• **Exercise objective**:
Pick out each line of the records that includes the string "Blender", and copy it.

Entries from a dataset
********

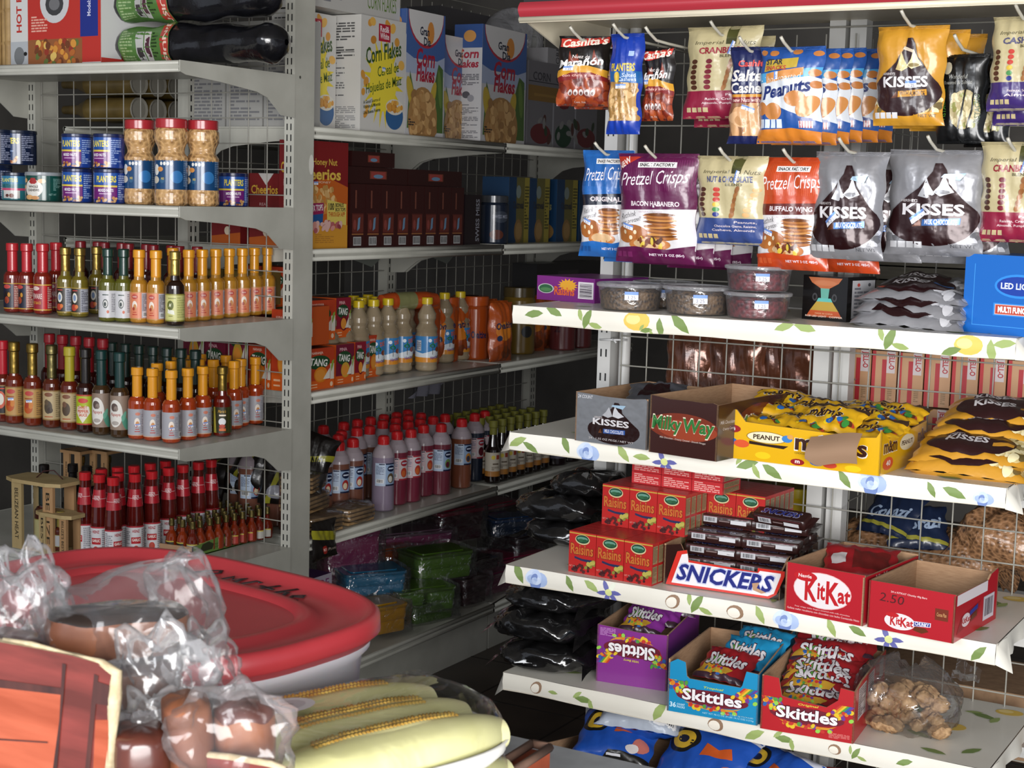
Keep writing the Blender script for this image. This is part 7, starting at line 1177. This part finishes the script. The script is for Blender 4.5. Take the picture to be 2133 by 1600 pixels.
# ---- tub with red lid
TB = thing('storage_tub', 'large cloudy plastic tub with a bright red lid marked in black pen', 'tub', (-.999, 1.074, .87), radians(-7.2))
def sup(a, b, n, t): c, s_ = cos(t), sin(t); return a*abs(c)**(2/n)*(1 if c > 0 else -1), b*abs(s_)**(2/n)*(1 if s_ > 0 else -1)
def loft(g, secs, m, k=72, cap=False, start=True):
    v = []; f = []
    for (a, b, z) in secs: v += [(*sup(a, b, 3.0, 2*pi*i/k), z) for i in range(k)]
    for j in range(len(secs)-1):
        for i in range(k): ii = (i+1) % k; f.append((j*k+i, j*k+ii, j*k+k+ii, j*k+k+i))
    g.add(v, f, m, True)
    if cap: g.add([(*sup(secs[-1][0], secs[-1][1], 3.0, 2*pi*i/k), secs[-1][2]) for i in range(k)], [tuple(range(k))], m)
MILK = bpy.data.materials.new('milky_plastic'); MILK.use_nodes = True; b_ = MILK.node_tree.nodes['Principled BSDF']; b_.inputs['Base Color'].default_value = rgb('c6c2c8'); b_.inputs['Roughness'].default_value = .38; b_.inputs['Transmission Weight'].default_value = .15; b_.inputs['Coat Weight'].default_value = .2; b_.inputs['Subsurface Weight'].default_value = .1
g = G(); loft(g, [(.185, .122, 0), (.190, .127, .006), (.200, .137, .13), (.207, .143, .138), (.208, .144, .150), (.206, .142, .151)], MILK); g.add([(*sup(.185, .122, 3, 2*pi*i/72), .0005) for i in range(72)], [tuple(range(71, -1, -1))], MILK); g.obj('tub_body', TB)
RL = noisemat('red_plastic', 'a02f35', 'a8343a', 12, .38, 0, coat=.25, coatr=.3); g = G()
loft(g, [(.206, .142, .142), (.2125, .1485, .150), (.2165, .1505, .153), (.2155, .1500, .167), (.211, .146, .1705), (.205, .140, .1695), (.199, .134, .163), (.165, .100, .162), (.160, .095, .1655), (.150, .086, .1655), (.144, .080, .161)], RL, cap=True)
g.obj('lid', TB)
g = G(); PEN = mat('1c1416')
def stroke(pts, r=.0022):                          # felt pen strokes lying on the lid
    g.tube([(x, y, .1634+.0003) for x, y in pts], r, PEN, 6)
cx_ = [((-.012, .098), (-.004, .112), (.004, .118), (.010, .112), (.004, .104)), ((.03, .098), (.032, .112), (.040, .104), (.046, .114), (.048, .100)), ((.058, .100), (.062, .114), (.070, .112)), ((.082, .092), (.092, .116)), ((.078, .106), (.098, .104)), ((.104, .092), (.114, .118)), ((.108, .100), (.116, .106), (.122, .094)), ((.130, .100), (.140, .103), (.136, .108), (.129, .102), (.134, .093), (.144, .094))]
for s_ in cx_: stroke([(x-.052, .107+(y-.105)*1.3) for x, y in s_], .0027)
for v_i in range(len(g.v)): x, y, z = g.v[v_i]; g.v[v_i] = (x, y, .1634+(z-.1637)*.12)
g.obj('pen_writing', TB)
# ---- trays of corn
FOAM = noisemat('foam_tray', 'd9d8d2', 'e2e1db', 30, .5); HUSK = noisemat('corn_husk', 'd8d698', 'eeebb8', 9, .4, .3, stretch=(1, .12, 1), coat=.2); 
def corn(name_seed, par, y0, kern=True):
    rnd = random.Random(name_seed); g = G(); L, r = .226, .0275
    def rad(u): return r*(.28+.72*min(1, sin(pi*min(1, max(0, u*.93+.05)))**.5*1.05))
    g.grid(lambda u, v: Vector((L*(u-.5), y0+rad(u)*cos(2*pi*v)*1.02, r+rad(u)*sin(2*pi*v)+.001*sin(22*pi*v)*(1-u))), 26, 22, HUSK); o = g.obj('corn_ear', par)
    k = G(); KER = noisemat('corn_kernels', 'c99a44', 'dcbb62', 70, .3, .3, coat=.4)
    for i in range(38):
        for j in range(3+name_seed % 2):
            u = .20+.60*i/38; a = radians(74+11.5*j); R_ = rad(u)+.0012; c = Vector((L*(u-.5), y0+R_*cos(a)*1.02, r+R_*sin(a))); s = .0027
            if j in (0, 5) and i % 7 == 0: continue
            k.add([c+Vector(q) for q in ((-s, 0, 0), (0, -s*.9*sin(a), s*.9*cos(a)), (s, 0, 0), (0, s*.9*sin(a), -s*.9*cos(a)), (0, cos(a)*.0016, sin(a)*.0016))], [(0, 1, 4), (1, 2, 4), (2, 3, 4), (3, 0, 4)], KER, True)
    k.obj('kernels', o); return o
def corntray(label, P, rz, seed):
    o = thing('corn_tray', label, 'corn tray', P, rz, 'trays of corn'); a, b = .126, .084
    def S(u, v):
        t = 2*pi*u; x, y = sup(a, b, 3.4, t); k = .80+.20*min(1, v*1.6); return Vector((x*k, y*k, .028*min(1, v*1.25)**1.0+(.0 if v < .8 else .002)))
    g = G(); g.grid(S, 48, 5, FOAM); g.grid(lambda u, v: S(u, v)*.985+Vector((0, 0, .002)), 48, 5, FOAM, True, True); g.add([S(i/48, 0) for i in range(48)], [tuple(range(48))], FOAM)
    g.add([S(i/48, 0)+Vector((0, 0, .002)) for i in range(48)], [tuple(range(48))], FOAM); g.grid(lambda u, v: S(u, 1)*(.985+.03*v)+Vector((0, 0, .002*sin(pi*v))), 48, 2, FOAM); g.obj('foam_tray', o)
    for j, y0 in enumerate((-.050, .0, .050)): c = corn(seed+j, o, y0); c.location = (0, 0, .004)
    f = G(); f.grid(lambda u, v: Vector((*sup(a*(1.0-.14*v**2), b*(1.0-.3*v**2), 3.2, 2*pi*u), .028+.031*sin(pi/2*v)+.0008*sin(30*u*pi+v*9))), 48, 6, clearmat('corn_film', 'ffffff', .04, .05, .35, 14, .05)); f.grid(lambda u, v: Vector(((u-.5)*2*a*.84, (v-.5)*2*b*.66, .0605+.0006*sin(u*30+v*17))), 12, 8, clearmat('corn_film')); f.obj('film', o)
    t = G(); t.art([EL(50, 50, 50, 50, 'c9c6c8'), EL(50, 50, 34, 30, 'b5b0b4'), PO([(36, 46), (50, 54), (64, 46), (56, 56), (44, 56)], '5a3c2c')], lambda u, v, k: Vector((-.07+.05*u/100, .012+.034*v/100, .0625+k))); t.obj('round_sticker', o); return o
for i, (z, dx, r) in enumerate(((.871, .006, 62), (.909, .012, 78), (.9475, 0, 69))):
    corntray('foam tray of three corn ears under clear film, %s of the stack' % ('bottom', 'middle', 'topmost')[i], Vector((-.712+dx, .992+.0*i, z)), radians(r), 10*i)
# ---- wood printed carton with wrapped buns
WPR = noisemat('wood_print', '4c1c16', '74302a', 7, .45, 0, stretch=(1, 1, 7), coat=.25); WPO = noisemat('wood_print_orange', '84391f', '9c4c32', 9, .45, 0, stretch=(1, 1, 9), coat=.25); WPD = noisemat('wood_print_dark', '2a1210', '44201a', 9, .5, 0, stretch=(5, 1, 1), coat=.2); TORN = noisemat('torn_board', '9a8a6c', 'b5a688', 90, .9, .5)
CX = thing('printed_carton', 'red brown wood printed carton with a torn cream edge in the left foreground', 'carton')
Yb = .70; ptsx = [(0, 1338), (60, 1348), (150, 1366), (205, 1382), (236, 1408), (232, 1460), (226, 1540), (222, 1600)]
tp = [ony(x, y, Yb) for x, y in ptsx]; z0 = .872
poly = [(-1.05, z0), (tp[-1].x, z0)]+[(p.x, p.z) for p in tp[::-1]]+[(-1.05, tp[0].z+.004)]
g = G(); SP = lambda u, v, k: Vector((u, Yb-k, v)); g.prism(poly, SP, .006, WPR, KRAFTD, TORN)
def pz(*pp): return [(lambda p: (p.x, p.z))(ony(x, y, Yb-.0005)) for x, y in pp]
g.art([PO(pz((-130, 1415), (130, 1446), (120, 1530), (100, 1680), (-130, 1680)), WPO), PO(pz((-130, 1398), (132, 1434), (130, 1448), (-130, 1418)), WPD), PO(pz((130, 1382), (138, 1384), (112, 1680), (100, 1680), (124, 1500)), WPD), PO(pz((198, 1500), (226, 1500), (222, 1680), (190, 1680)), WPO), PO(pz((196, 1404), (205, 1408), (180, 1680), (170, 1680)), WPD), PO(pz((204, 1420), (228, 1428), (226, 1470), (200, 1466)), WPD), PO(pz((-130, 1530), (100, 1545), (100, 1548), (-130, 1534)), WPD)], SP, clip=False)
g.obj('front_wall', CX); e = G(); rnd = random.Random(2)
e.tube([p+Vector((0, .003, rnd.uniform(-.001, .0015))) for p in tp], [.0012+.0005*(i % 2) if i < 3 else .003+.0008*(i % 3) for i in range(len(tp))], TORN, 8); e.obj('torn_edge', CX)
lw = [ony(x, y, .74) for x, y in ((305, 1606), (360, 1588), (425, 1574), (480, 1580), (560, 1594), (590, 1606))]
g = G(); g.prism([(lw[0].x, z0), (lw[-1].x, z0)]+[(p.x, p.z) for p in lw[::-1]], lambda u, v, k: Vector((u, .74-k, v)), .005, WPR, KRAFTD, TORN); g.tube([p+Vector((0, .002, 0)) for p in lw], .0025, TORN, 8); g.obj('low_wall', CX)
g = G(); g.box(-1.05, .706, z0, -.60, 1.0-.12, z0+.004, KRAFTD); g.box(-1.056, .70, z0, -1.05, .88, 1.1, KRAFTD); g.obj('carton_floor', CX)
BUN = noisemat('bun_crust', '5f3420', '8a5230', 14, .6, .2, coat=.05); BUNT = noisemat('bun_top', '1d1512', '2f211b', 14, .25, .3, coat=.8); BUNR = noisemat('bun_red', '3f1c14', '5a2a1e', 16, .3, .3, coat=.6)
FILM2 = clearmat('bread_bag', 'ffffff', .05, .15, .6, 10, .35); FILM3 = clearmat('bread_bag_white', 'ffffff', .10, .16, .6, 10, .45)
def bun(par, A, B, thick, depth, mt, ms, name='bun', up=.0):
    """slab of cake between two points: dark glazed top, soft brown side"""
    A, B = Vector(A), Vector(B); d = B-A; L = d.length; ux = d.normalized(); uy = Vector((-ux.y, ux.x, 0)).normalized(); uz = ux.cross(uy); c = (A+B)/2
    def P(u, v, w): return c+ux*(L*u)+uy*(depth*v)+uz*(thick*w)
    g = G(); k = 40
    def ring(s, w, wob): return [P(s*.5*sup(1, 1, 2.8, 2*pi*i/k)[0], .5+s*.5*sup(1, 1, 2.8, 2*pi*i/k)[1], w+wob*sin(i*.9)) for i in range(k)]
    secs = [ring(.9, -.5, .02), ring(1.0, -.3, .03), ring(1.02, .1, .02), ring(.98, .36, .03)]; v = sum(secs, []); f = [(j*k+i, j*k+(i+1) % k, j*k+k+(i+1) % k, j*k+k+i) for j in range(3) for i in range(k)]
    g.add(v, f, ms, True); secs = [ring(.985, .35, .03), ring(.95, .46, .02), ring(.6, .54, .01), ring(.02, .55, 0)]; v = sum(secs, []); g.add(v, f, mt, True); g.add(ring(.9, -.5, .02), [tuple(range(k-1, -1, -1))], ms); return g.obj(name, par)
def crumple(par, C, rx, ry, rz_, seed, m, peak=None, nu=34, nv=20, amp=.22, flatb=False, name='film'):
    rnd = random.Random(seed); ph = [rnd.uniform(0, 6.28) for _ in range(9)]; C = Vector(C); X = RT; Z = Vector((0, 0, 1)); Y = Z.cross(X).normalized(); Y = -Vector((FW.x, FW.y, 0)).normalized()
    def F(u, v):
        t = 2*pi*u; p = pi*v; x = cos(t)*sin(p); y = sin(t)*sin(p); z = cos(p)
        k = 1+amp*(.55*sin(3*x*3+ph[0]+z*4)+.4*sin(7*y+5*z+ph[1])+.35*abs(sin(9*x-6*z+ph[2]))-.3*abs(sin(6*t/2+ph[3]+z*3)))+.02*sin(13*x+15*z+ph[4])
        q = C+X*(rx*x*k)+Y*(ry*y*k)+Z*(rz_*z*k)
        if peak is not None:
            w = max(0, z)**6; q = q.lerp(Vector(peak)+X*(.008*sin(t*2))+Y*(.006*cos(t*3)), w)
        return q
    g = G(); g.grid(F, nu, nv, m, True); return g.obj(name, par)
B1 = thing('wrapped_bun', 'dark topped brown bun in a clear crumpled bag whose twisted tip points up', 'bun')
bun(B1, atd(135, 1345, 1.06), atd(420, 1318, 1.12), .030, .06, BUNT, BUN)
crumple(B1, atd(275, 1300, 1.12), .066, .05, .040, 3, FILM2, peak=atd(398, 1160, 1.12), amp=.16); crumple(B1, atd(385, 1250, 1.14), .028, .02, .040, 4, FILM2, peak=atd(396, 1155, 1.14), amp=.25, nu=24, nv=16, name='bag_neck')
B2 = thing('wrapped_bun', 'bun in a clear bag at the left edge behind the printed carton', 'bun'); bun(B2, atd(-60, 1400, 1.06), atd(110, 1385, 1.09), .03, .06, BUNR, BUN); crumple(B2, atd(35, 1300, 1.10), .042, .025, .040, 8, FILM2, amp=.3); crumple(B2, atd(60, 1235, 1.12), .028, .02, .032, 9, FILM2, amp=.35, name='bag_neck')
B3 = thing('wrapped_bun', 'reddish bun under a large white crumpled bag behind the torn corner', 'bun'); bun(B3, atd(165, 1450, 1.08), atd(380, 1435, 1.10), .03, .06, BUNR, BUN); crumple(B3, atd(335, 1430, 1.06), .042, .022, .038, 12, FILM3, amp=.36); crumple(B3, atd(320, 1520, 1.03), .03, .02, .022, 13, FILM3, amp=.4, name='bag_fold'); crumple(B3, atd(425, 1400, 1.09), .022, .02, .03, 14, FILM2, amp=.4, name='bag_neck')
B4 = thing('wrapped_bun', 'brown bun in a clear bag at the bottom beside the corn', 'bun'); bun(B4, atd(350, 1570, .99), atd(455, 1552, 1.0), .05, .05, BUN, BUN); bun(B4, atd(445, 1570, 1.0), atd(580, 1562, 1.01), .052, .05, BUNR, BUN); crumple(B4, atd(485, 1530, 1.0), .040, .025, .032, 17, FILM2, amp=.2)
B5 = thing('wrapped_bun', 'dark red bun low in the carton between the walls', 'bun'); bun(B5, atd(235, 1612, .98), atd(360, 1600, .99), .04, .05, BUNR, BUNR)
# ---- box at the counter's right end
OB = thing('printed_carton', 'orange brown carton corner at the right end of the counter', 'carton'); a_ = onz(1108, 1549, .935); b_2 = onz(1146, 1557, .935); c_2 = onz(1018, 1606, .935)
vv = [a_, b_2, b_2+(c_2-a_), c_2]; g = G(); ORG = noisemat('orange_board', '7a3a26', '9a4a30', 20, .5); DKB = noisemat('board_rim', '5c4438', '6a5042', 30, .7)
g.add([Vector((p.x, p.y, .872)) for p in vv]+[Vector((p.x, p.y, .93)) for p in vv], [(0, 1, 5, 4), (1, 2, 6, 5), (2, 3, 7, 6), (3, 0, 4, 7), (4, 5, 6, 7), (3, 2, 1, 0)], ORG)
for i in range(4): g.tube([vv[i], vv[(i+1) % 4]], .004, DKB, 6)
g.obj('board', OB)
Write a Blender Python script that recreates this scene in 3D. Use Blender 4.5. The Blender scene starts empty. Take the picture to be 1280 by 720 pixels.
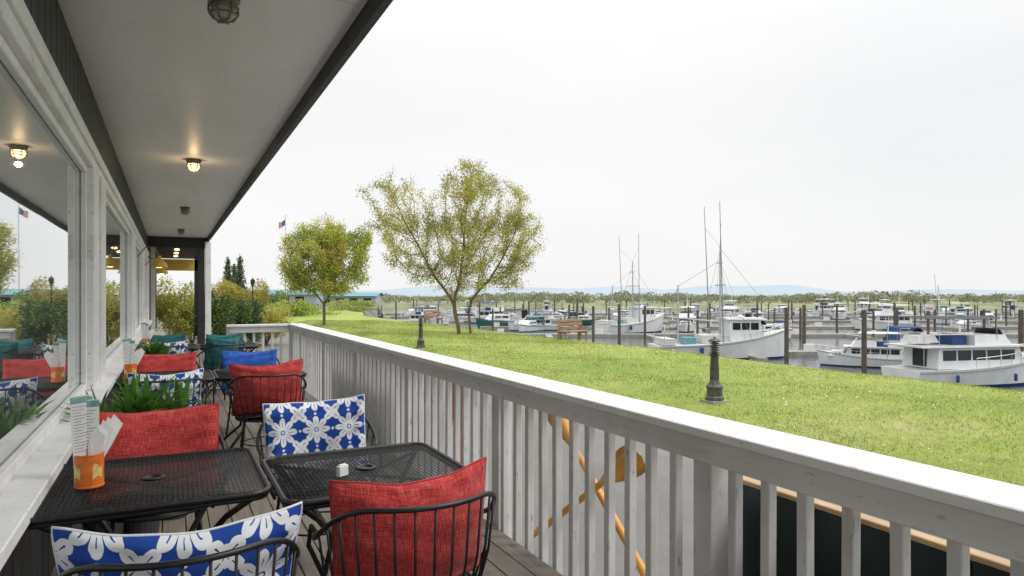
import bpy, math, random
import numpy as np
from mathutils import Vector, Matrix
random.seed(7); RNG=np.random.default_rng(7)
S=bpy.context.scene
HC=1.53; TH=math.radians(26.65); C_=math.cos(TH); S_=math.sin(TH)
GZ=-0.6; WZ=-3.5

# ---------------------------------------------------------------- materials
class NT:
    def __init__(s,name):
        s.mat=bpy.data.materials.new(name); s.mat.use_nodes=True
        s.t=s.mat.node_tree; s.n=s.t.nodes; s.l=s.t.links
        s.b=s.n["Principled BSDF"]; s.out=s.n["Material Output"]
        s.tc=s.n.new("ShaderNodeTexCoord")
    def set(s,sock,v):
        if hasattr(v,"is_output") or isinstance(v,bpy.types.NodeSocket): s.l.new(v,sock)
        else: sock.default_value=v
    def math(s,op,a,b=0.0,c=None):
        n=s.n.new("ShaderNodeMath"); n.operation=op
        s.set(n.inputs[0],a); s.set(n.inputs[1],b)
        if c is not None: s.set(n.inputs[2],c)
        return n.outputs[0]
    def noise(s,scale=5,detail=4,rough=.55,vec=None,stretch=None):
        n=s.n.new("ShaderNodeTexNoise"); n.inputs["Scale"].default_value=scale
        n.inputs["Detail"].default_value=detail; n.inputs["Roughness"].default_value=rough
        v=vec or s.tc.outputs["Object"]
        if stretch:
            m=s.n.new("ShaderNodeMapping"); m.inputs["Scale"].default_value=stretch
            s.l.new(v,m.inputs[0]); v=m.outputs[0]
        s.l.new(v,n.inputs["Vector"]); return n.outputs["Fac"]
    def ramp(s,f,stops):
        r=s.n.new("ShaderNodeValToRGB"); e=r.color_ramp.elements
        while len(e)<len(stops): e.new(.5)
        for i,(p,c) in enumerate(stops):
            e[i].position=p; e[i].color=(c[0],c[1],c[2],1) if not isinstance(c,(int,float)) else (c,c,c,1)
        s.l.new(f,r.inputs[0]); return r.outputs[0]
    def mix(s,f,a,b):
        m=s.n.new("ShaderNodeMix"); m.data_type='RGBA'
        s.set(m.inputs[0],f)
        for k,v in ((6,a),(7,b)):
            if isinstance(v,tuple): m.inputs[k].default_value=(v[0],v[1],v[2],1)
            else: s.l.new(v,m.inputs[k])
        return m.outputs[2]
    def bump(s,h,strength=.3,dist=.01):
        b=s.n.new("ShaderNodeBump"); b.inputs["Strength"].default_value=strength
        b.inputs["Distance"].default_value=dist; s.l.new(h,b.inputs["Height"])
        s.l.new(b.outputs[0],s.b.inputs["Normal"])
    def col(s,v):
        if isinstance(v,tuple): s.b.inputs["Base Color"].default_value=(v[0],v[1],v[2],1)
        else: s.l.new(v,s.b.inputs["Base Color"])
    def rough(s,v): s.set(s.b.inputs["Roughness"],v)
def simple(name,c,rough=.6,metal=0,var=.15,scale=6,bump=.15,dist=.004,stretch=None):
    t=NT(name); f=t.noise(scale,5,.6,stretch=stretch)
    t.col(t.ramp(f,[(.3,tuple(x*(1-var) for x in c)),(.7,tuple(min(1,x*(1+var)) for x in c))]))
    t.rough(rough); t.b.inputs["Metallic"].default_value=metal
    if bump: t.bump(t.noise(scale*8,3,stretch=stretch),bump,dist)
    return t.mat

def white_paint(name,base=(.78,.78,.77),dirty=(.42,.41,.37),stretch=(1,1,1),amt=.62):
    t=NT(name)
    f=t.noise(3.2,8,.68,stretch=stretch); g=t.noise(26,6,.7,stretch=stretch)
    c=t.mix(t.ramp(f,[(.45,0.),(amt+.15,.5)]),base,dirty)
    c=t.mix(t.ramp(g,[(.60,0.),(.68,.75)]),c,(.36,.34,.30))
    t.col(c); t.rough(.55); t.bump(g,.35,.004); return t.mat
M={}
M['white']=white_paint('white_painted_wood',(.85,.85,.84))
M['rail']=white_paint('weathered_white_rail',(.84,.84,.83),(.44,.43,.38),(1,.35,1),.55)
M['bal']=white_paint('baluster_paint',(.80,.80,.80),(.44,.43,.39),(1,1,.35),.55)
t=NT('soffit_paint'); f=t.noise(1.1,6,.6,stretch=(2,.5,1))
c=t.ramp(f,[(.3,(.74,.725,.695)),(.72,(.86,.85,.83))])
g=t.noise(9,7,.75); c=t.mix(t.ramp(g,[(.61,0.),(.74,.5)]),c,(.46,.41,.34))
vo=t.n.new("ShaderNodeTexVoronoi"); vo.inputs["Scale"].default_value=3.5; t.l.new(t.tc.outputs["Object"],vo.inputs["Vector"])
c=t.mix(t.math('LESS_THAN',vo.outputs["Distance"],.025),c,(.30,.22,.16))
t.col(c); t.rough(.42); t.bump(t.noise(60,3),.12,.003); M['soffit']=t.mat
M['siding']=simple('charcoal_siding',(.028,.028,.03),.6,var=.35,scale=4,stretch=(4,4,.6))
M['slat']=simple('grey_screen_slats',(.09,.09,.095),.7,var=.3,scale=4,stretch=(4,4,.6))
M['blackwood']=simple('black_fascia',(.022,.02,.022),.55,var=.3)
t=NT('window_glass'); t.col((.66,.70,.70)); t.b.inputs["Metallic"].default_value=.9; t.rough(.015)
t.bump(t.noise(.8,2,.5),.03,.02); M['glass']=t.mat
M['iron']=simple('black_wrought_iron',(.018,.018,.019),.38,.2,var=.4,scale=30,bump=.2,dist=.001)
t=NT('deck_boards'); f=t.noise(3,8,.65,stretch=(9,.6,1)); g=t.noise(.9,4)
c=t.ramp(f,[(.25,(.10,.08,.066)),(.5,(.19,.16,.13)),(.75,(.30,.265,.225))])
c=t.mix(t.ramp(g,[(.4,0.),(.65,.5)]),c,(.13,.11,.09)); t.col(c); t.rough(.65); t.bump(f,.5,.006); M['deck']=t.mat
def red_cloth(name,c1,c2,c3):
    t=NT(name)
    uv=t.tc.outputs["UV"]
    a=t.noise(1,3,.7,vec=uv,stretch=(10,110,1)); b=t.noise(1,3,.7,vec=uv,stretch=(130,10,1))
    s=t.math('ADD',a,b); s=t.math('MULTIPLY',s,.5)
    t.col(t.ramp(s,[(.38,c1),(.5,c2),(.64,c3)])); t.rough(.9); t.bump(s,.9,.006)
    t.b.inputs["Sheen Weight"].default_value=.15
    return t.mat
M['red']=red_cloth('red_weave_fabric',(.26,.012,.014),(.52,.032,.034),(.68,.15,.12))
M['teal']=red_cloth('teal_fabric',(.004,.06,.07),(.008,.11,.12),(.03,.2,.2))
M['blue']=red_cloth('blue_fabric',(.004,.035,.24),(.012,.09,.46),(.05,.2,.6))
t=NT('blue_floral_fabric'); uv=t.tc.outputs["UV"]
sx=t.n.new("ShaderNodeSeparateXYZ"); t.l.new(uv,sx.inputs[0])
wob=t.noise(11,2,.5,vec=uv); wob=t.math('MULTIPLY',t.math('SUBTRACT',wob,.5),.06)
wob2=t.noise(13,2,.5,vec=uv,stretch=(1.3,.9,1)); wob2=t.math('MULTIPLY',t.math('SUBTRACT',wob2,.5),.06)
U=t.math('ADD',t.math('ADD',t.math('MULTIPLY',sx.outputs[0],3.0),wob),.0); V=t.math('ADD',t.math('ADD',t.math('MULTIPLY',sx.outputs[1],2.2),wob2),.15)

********

• **Solution for this problem**:
Keep writing the Blender script for this image. This is part 7, starting at line 1177. This part finishes the script. The script is for Blender 4.5. Take the picture to be 2133 by 1600 pixels.
Write a Blender Python script that recreates this scene in 3D. Use Blender 4.5. The Blender scene starts empty. Take the picture to be 1280 by 720 pixels.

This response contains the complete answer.